- Problem requirements
In the listing that follows, retype every line from the first through the one containing "(.62,.42,.40), .15, 0, .8)". Pictures are to be left out.
=== Information supplied ===
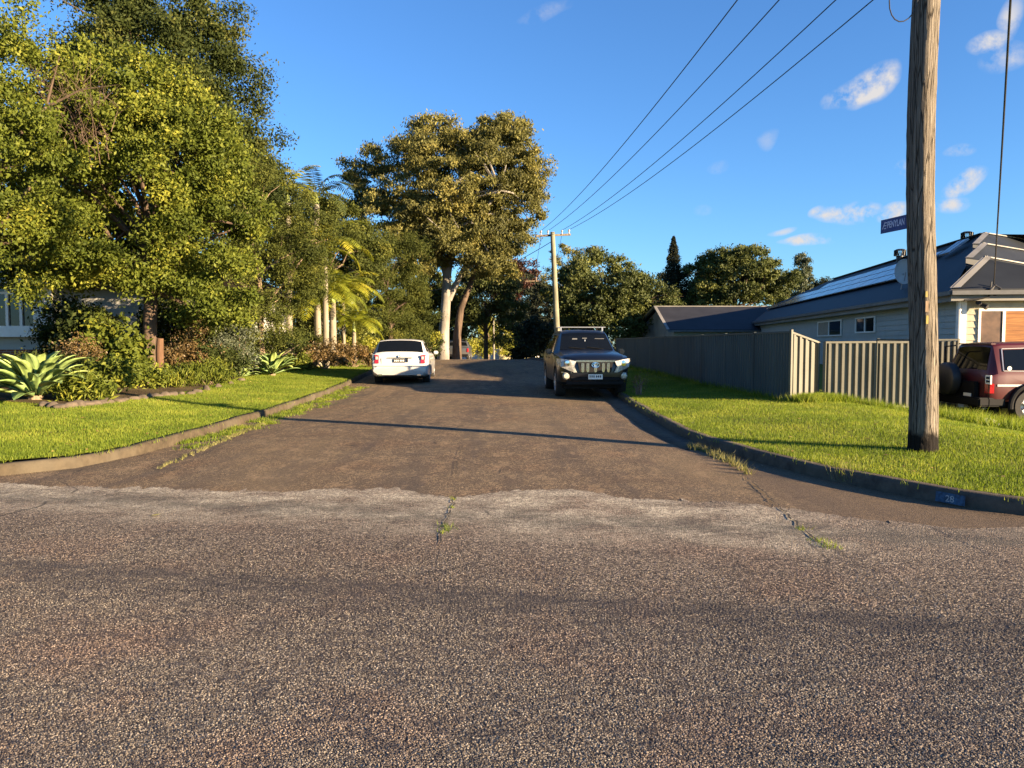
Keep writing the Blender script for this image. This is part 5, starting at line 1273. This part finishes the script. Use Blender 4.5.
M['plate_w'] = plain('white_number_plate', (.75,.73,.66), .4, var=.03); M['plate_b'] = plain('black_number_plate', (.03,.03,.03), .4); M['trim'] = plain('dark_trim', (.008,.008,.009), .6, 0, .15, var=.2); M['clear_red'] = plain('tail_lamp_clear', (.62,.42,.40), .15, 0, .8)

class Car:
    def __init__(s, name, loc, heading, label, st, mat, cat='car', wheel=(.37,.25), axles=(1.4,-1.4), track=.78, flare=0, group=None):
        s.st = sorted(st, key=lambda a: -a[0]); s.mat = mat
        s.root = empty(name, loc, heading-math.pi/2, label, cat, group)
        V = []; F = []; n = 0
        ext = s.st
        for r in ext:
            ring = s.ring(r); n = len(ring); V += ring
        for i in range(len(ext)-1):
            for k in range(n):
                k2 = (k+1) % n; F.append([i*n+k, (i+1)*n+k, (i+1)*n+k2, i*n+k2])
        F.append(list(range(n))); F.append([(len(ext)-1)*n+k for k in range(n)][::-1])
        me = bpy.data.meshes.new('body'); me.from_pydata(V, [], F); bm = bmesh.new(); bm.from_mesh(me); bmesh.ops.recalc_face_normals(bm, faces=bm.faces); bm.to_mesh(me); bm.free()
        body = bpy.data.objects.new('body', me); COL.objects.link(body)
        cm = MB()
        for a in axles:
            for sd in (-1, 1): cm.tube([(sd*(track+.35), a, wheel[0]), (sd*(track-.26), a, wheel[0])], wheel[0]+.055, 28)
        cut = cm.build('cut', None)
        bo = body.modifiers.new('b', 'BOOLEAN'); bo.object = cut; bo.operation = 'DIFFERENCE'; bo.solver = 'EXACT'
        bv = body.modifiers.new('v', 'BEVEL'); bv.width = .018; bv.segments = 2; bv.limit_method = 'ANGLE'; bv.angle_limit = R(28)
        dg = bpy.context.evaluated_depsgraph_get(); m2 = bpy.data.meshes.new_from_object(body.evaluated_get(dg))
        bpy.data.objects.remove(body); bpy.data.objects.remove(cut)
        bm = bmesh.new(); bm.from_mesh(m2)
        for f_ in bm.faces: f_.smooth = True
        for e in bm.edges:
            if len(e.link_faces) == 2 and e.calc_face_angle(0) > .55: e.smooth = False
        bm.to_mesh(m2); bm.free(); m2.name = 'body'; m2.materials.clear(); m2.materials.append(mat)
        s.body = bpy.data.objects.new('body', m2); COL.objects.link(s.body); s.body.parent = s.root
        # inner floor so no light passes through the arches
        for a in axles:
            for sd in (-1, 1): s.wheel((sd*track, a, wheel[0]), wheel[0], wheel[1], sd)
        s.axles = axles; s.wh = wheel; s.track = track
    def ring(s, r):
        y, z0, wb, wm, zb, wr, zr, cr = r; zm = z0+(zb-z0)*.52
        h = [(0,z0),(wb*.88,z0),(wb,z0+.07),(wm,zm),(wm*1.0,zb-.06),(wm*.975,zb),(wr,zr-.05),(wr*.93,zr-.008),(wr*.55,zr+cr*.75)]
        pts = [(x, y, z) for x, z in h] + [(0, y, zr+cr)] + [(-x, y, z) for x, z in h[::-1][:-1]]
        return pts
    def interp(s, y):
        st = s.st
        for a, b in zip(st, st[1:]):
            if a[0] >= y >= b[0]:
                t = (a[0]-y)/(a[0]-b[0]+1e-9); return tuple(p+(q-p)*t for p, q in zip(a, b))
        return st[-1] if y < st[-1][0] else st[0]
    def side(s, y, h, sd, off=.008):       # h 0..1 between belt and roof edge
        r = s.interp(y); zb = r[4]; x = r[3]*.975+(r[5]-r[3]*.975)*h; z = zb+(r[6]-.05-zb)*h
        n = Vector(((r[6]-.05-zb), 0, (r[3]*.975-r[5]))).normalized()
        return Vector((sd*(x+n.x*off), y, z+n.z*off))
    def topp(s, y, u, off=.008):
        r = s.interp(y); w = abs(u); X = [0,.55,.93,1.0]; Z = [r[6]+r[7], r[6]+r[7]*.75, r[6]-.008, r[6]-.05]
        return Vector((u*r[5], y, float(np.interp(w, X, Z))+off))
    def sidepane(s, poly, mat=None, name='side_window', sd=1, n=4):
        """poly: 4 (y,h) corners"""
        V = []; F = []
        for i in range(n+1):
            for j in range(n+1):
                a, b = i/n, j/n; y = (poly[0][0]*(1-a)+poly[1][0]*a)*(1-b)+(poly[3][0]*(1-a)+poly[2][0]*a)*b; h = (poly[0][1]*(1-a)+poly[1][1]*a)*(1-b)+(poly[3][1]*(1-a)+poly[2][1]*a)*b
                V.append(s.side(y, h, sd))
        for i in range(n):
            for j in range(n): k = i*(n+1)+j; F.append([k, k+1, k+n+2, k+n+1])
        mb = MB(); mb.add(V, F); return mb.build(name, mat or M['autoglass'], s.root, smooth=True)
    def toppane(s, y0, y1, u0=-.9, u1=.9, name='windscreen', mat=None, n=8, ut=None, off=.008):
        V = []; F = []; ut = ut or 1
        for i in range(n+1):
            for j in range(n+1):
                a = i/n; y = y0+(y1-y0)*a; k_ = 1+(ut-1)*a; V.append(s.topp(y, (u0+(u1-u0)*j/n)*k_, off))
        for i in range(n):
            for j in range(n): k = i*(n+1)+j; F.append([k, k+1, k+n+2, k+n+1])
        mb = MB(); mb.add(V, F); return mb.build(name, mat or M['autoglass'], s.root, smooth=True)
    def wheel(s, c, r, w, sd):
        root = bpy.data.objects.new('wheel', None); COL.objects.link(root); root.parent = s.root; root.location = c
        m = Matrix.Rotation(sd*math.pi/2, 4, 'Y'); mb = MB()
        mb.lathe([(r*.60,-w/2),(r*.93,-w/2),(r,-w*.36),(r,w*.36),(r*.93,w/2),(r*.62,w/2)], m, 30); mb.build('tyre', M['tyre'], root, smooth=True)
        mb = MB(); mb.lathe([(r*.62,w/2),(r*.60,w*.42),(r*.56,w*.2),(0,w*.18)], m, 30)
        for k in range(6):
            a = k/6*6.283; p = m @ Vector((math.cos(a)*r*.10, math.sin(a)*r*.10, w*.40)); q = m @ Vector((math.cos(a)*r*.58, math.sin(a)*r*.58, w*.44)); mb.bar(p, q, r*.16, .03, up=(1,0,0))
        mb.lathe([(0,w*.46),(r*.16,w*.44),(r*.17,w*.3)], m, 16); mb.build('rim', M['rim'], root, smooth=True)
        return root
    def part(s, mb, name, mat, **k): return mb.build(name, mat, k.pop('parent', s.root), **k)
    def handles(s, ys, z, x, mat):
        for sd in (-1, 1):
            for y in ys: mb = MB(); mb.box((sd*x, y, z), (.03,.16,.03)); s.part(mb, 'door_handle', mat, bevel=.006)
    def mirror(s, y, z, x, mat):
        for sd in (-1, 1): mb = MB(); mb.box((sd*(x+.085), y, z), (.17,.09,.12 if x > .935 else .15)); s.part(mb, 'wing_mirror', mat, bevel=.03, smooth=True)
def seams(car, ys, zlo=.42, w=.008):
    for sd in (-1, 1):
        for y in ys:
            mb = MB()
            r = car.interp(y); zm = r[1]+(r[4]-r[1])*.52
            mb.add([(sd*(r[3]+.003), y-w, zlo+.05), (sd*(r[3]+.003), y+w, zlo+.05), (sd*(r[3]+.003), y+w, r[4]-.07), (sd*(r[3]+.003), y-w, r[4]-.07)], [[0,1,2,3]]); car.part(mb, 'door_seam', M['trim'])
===
- Exercise response
Keep writing the Blender script for this image. This is part 5, starting at line 1273. This part finishes the script. Use Blender 4.5.
M['plate_w'] = plain('white_number_plate', (.75,.73,.66), .4, var=.03); M['plate_b'] = plain('black_number_plate', (.03,.03,.03), .4); M['trim'] = plain('dark_trim', (.008,.008,.009), .6, 0, .15, var=.2); M['clear_red'] = plain('tail_lamp_clear', (.62,.42,.40), .15, 0, .8)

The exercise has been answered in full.